SUPPLIED MATERIAL:
-=-=-

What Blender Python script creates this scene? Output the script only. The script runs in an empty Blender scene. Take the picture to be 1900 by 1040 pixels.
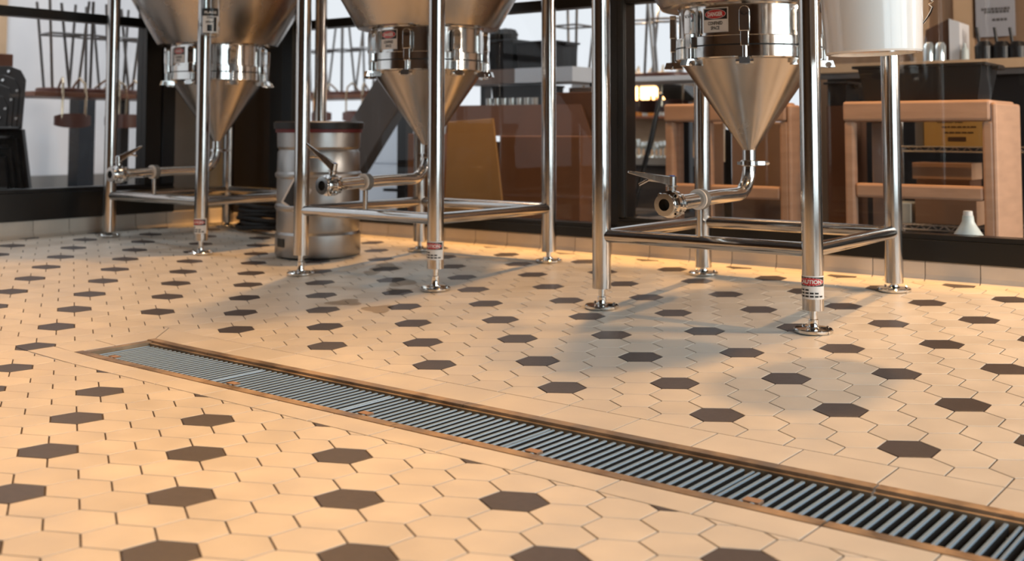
import bpy, math, random
from mathutils import Vector, Matrix
rnd = random.Random(7)
PI = math.pi
col = bpy.context.scene.collection
# ------------------------------------------------------------------ camera model / survey
CAM = Vector((5.8507857, -4.6807923, 0.7161878))
CR = Vector((0.7981661, 0.6024351, 0.0016556))
CU = Vector((0.0347386, -0.0487684, 0.9982058))
CF = Vector((-0.6014350, 0.7966766, 0.0598531))
FPX, PY0 = 2036.257, 123.2555

def ray(u, v): return CF + CR * ((u - 950) / FPX) - CU * ((v - PY0) / FPX)
def PY(u, v, Y): d = ray(u, v); return CAM + d * ((Y - CAM.y) / d.y)
def PX(u, v, X): d = ray(u, v); return CAM + d * ((X - CAM.x) / d.x)
def PZ(u, v, Z): d = ray(u, v); return CAM + d * ((Z - CAM.z) / d.z)

# tile grid <-> room.  The room: left wall is X=0, back window wall is Y=0
S = 0.12
M00, M01, M10, M11 = 0.5157135, -0.8567611, 0.8567611, 0.5157135
OX, OY = 6.0034592, 26.9857254
def g2w(x, y):
    x -= OX; y -= OY
    return ((M00 * x + M01 * y) * S, (M10 * x + M11 * y) * S)
AL = (0.5, -0.8660254); NR = (0.8660254, 0.5)
def ed2g(e, d): return (AL[0] * e + NR[0] * d, AL[1] * e + NR[1] * d)
def zg_ed(e, d):      # floor falls to the trench from every side
    k = 0.04
    st = (0.0496135 * (d - 1.0), 0.0469378 * (-4.2 - d), 0.0507221 * (1.5125 - e), 0.0)
    return k * math.log(sum(math.exp(min(s / k, 300)) for s in st)) * S
def zg(x, y): return zg_ed(x * AL[0] + y * AL[1], x * NR[0] + y * NR[1])
def w2g(X, Y):
    X /= S; Y /= S
    return (M00 * X + M10 * Y + OX, M01 * X + M11 * Y + OY)
def zf(X, Y): return zg(*w2g(X, Y))

# ------------------------------------------------------------------ mesh builder
class MB:
    def __init__(s): s.v = []; s.f = []; s.m = []
    def add(s, vs, fs, mi=0):
        n = len(s.v); s.v += [tuple(v) for v in vs]
        for f in fs: s.f.append([i + n for i in f]); s.m.append(mi)
        return s
    def box(s, x0, x1, y0, y1, z0, z1, mi=0):
        vs = [(x, y, z) for z in (z0, z1) for y in (y0, y1) for x in (x0, x1)]
        return s.add(vs, [(0, 2, 3, 1), (4, 5, 7, 6), (0, 1, 5, 4), (2, 6, 7, 3), (0, 4, 6, 2), (1, 3, 7, 5)], mi)
    def obox(s, c, ax, ay, az, mi=0):   # half-axis vectors
        c = Vector(c); ax = Vector(ax); ay = Vector(ay); az = Vector(az)
        vs = [c + ax * i + ay * j + az * k for k in (-1, 1) for j in (-1, 1) for i in (-1, 1)]
        return s.add(vs, [(0, 2, 3, 1), (4, 5, 7, 6), (0, 1, 5, 4), (2, 6, 7, 3), (0, 4, 6, 2), (1, 3, 7, 5)], mi)
    def prism(s, base, top, mi=0):
        n = len(base)
        return s.add(list(base) + list(top), [tuple(range(n))[::-1], tuple(range(n, 2 * n))] + [(i, (i + 1) % n, n + (i + 1) % n, n + i) for i in range(n)], mi)
    def path(s, pts, r, n=16, mi=0, caps=True):
        pts = [Vector(p) for p in pts]; N = len(pts)
        rs = r if isinstance(r, (list, tuple)) else [r] * N
        T = []
        for i in range(N):
            a = pts[max(i - 1, 0)]; b = pts[min(i + 1, N - 1)]; T.append((b - a).normalized())
        t = T[0]; u = t.orthogonal().normalized(); vs = []
        for i in range(N):
            u = (u - T[i] * u.dot(T[i])).normalized(); w = T[i].cross(u)
            for k in range(n):
                a = 2 * PI * k / n; vs.append(pts[i] + (u * math.cos(a) + w * math.sin(a)) * rs[i])
        fs = [(i * n + k, i * n + (k + 1) % n, (i + 1) * n + (k + 1) % n, (i + 1) * n + k) for i in range(N - 1) for k in range(n)]
        if caps: fs += [tuple(range(n))[::-1], tuple(range((N - 1) * n, N * n))]
        return s.add(vs, fs, mi)
    def tube(s, a, b, r, n=16, mi=0, r2=None): return s.path([a, b], [r, r if r2 is None else r2], n, mi)
    def lathe(s, prof, c=(0, 0, 0), n=48, mi=0, axis=None, caps=True):
        c = Vector(c)
        if axis is None: A, U, W = Vector((0, 0, 1)), Vector((1, 0, 0)), Vector((0, 1, 0))
        else:
            A = Vector(axis).normalized(); U = A.orthogonal().normalized(); W = A.cross(U)
        vs = [c + A * z + (U * math.cos(2 * PI * k / n) + W * math.sin(2 * PI * k / n)) * r for r, z in prof for k in range(n)]
        P = len(prof)
        fs = [(i * n + k, i * n + (k + 1) % n, (i + 1) * n + (k + 1) % n, (i + 1) * n + k) for i in range(P - 1) for k in range(n)]
        if caps: fs += [tuple(range(n))[::-1], tuple(range((P - 1) * n, P * n))]
        return s.add(vs, fs, mi)
    def torus(s, c, axis, R, r, n=40, m=10, mi=0):
        A = Vector(axis).normalized(); U = A.orthogonal().normalized(); W = A.cross(U); c = Vector(c)
        vs = []
        for i in range(n):
            a = 2 * PI * i / n; d = U * math.cos(a) + W * math.sin(a)
            for k in range(m):
                b = 2 * PI * k / m; vs.append(c + d * (R + r * math.cos(b)) + A * r * math.sin(b))
        fs = [(i * m + k, ((i + 1) % n) * m + k, ((i + 1) % n) * m + (k + 1) % m, i * m + (k + 1) % m) for i in range(n) for k in range(m)]
        return s.add(vs, fs, mi)
    def build(s, name, mats, parent=None, smooth=False, bevel=0, at=None, fix=True):
        me = bpy.data.meshes.new(name)
        org = Vector((0, 0, 0))
        if parent is not None: org = ROOT[parent]
        elif at is not None: org = Vector(at)
        me.from_pydata([tuple(Vector(v) - org) for v in s.v], [], s.f)
        if not isinstance(mats, (list, tuple)): mats = [mats]
        for m in mats: me.materials.append(m)
        me.polygons.foreach_set('material_index', s.m)
        if fix:
            import bmesh
            bm = bmesh.new(); bm.from_mesh(me); bmesh.ops.recalc_face_normals(bm, faces=bm.faces); bm.to_mesh(me); bm.free()
        if smooth:
            me.polygons.foreach_set('use_smooth', [True] * len(me.polygons)); me.set_sharp_from_angle(angle=math.radians(28))
        me.update()
        o = bpy.data.objects.new(name, me); col.objects.link(o)
        if parent is not None: o.parent = parent; ROOT[o] = org
        else: o.location = org; ROOT[o] = org
        if bevel:
            b = o.modifiers.new('bevel', 'BEVEL'); b.width = bevel; b.segments = 2; b.limit_method = 'ANGLE'
        return o
ROOT = {}
def tag(o, label=None, cat=None, group=None, kind=None):
    if label: o['label'] = label
    if cat: o['category'] = cat
    if group: o['group'] = group
    if kind: o['kind'] = kind
    return o
def thing(name, loc, label, cat, group=None):
    o = bpy.data.objects.new(name, None); col.objects.link(o); o.location = loc; o.empty_display_size = 0.05
    ROOT[o] = Vector(loc); return tag(o, label, cat, group)
def copy_tree(o, parent=None):
    c = o.copy(); col.objects.link(c)
    if parent is not None: c.parent = parent
    ROOT[c] = ROOT[o]
    for ch in list(o.children): copy_tree(ch, c)
    return c

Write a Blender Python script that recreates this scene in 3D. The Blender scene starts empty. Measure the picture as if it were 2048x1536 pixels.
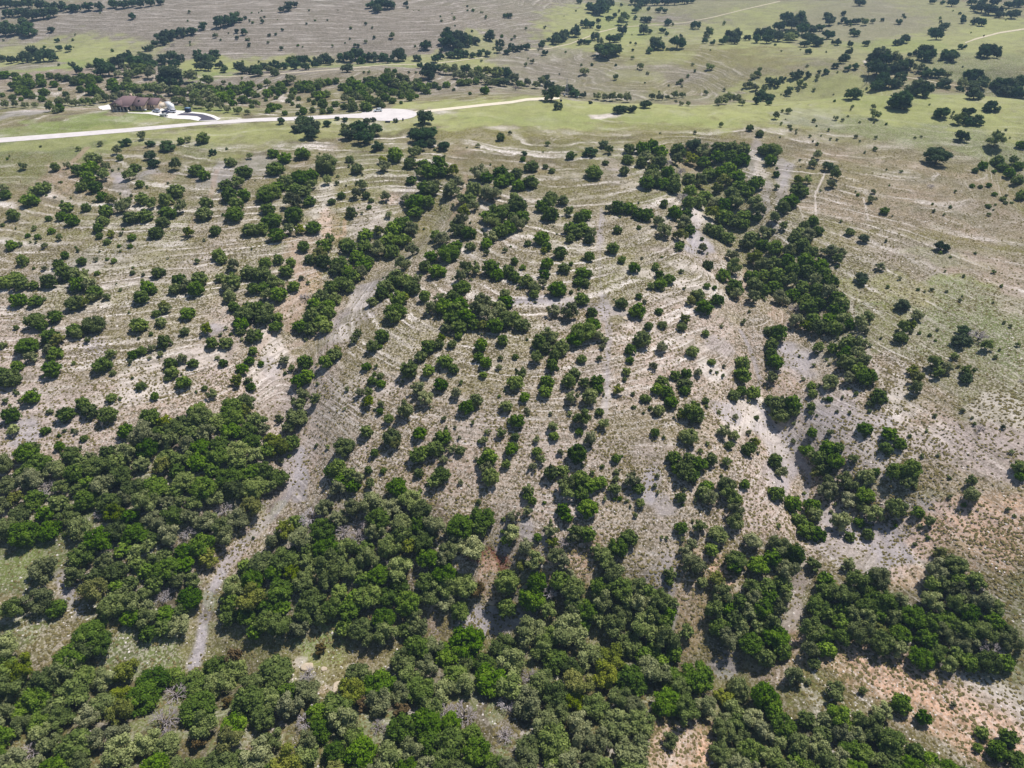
import bpy, math, random, re
import numpy as np

# ------------------------------------------------------------------ camera, sky, sun, exposure
C = bpy.context.scene.collection
SC = bpy.context.scene
PITCH = math.radians(34.5); FPX = 1422.0; CAMZ = 100.0
cam_d = bpy.data.cameras.new("camera"); cam = bpy.data.objects.new("camera", cam_d); C.objects.link(cam)
cam.location = (0, 0, CAMZ); cam.rotation_euler = (math.radians(90) - PITCH, 0, 0)
cam_d.sensor_fit = 'HORIZONTAL'; cam_d.sensor_width = 36.0; cam_d.lens = 36.0 * FPX / 2048.0
cam_d.clip_start = 0.5; cam_d.clip_end = 12000
SC.camera = cam
SUN_EL = math.radians(61); SUN_AZ = math.radians(46)        # azimuth from +Y towards +X
w = bpy.data.worlds.new("World"); SC.world = w; w.use_nodes = True
nt = w.node_tree; bg = nt.nodes['Background']
sky = nt.nodes.new('ShaderNodeTexSky'); sky.sky_type = 'NISHITA'; sky.sun_disc = False
sky.sun_elevation = SUN_EL; sky.sun_rotation = SUN_AZ; sky.altitude = 300
nt.links.new(sky.outputs[0], bg.inputs[0]); bg.inputs[1].default_value = 0.075
sd = bpy.data.lights.new("sun", 'SUN'); sun = bpy.data.objects.new("sun", sd); C.objects.link(sun)
sd.energy = 5.0; sd.angle = math.radians(0.6); sd.color = (1.0, 0.965, 0.93)
sun.rotation_euler = (math.radians(90) - SUN_EL, 0, math.pi - SUN_AZ); sun.location = (0, 0, 300)
SC.view_settings.view_transform = 'Standard'; SC.view_settings.look = 'None'
SC.view_settings.exposure = 0.03; SC.view_settings.gamma = 1.0
SC.cycles.max_bounces = 5; SC.cycles.diffuse_bounces = 3; SC.cycles.transparent_max_bounces = 4
SC.cycles.volume_bounces = 0
random.seed(7); RNG = np.random.default_rng(11)
HAZE = True; HAZE_D = 0.00018

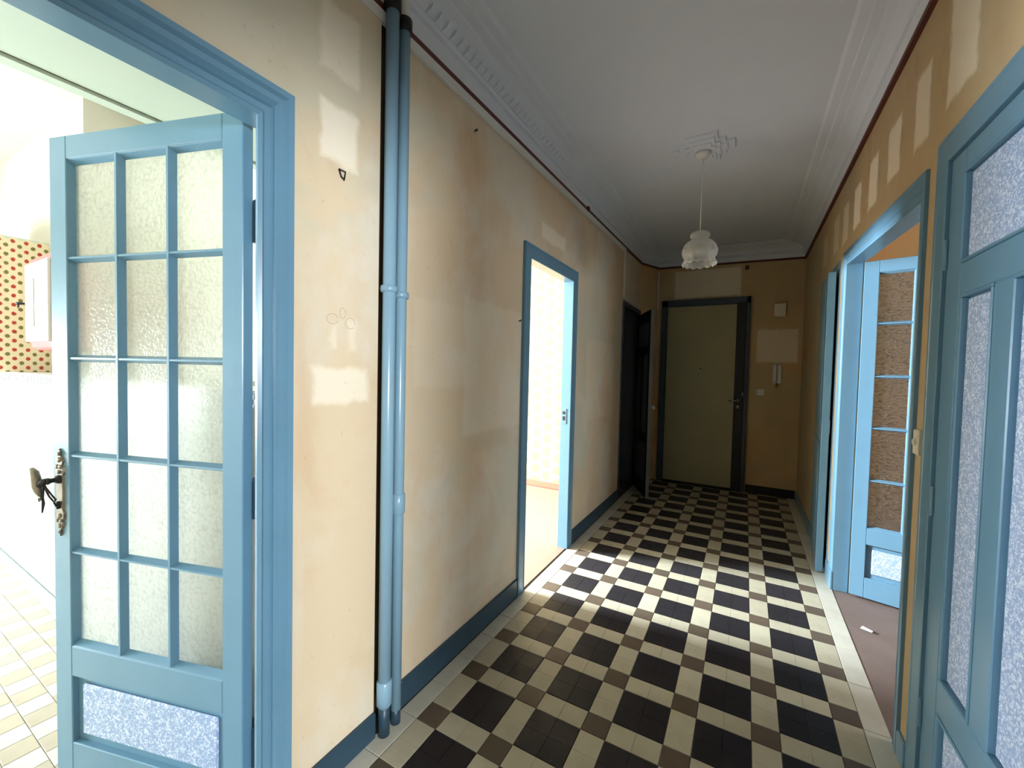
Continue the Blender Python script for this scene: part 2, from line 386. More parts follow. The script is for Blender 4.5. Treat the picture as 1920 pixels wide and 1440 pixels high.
# ------------------------------------------------------------------ tiled hall floor
floor = struct(MB().box(XLB, XRB, YB, YF+0.05, -0.08, -0.004).build('floor', M_grout), 'chequered dark, brown and cream cement tile floor', 'floor')
tiles = []      # (x0,x1,y0,y1,kind)
U = 0.1; g = 0.0012
for v in range(-24, 46, 3):
    for u in range(0, 16, 3):
        tiles.append((u*U, (u+1)*U, v*U, (v+1)*U, 1))
        tiles.append((u*U, (u+1)*U, (v+1)*U, (v+3)*U, 2))
        if u < 15:
            tiles.append(((u+1)*U, (u+3)*U, v*U, (v+1)*U, 2))
            tiles.append(((u+1)*U, (u+3)*U, (v+1)*U, (v+3)*U, 0))
y = -2.4
while y < YF-0.02:
    tiles.append((-0.085, 0.0, y, min(y+0.2, YF), 3)); y += 0.2
yy = -2.4
while yy < YF-0.02:
    tiles.append((1.6, 1.69, yy, min(yy+0.3, YF), 3)); yy += 0.3
def clip_tile(t):
    return (t[0], t[1], t[2], min(t[3], YF), t[4])
tiles = [clip_tile(t) for t in tiles if t[2] < YF-0.01]
def tile_area(t):
    ps = [project((x, y, 0)) for x, y in ((t[0],t[2]),(t[1],t[2]),(t[1],t[3]),(t[0],t[3]))]
    if any(p is None for p in ps): return 0
    cx = sum(p[0] for p in ps)/4; cyy = sum(p[1] for p in ps)/4
    if not (560 < cx < 1760 and 850 < cyy < 1490): return 0
    return abs(sum(ps[i][0]*ps[(i+1)%4][1]-ps[(i+1)%4][0]*ps[i][1] for i in range(4)))/2
tiles.sort(key=tile_area, reverse=True)
TM = [T_dark, T_brown, T_cream, T_border]; TN = ['dark_floor_tile', 'brown_floor_tile', 'cream_floor_tile', 'border_floor_tile']
cache = {}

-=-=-

INSTRUCTION:
Exactly the lines from the one with "Write a Blender" through the one with "import numpy as np" are to be reproduced, and no pictures with them.

RESPONSE BELOW:
Write a Blender Python script that recreates this scene in 3D. The Blender scene starts empty. Measure the picture as if it were 2048x1536 pixels.
import bpy, math, random, re
import numpy as np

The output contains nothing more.